The No-Author Citation Challenge for Reference Works
Dictionaries and encyclopaedias frequently present entries without named individual authors — the content is produced by the editorial team or by unnamed experts engaged by the publisher. This is particularly common in widely used reference works like Merriam-Webster, the Oxford English Dictionary, and encyclopaedic databases like Britannica. Malaysian postgraduate researchers who cite these sources for conceptual definitions need to know how APA 7th handles the no-author situation for reference works, since the standard author-date citation format does not apply in the usual way.
Moving the Entry Title to the Author Position
When a dictionary or encyclopaedia entry has no named author, APA 7th instructs you to move the title of the entry to the author position in the reference list. The entry is then alphabetised by the first significant word of the entry title. The format is: Entry title. (Year). In Name of Dictionary or Encyclopaedia. Publisher. URL.
Example: Motivation. (2024). In Merriam-Webster. Merriam-Webster. https://www.merriam-webster.com/dictionary/motivation
In-text citations for no-author entries use the entry title in quotation marks for article-length entries, or in italics for longer works — and the year: (“Motivation,” 2024). If the entry title is long, abbreviate it to the first few significant words in the in-text citation while keeping the full title in the reference list.
Why Academic Dictionaries Are Preferable to General Ones
When your thesis requires a formal definition of a disciplinary concept, academic and professional dictionaries carry more scholarly authority than general-purpose dictionaries. The APA Dictionary of Psychology, the Encyclopaedia of Education, or discipline-specific terminology references provide definitions developed within the scholarly community that uses these terms technically. General dictionaries like Merriam-Webster are appropriate for defining everyday words used in a specialised sense in your thesis, but they should not be the primary source for definitions of technical disciplinary constructs — those definitions should come from the theoretical literature, with general dictionaries serving at most as a starting point.

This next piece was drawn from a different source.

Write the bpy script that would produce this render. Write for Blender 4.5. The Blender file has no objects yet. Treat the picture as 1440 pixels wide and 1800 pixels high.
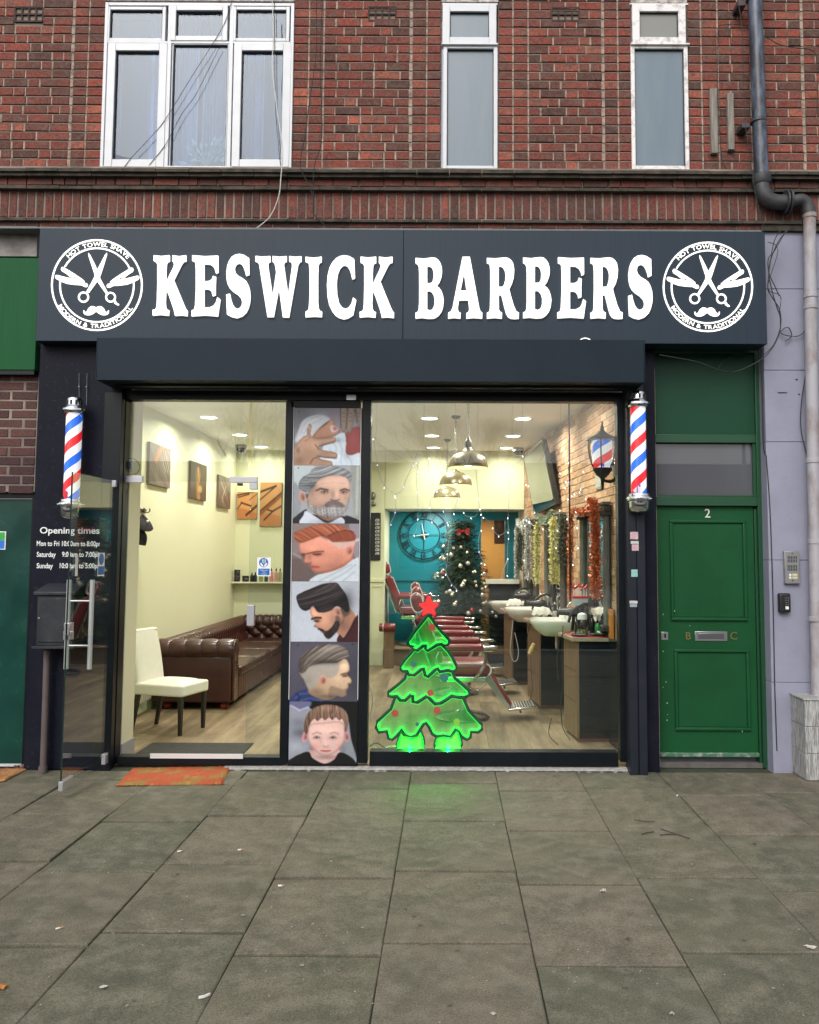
import bpy, bmesh, math, random
import numpy as np
from mathutils import Vector, Matrix, noise
random.seed(7)
R = math.radians
sc = bpy.context.scene
col = sc.collection

# ------------------------------------------------------------------ camera
F, PU, PV = 1440.0, 788.0, 868.0
CAMD, CAMH = 6.67, 1.736
PITCH, ROLL = math.atan(102 / 1440), 0.0045
fw = Vector((0, math.cos(PITCH), math.sin(PITCH)))
up0 = Vector((0, -math.sin(PITCH), math.cos(PITCH)))
rt0 = Vector((1, 0, 0))
rt = rt0 * math.cos(ROLL) + up0 * math.sin(ROLL)
up = up0 * math.cos(ROLL) - rt0 * math.sin(ROLL)
CAM = Vector((0, -CAMD, CAMH))
cd = bpy.data.cameras.new('camera')
cam = bpy.data.objects.new('camera', cd)
col.objects.link(cam)
mw = Matrix((rt, up, -fw)).transposed().to_4x4()
mw.translation = CAM
cam.matrix_world = mw
cd.sensor_fit = 'HORIZONTAL'
cd.sensor_width = 36.0
cd.lens = 36.0 * F / 1440
cd.shift_x = (720 - PU) / 1440
cd.shift_y = (PV - 900) / 1440
cd.clip_start, cd.clip_end = 0.05, 600
sc.camera = cam

# ------------------------------------------------------------------ world, sun, exposure
w = bpy.data.worlds.new('World')
sc.world = w
w.use_nodes = True
nt = w.node_tree
nt.nodes.clear()
sky = nt.nodes.new('ShaderNodeTexSky')
sky.sky_type = 'NISHITA'
sky.sun_disc = False
sky.sun_elevation = R(42)
sky.sun_rotation = R(200)
sky.air_density, sky.dust_density, sky.ozone_density = 1.2, 4.0, 1.5
hs = nt.nodes.new('ShaderNodeHueSaturation')
hs.inputs['Saturation'].default_value = 0.38      # overcast: the blue is veiled by cloud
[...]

In practice, many examiners will question why a postgraduate thesis cites a dictionary for a construct definition when the theoretical literature would provide a more precise and more scholarly grounded definition. Reserve dictionary citations for cases where you genuinely need to define a non-technical word precisely — where the dictionary definition itself is what matters — rather than using dictionaries as shortcuts for defining technical concepts you should be defining from the literature. Knowing how to cite dictionaries and encyclopaedia entries without named authors in APA correctly ensures that when these sources are appropriate, they are attributed with full scholarly accuracy.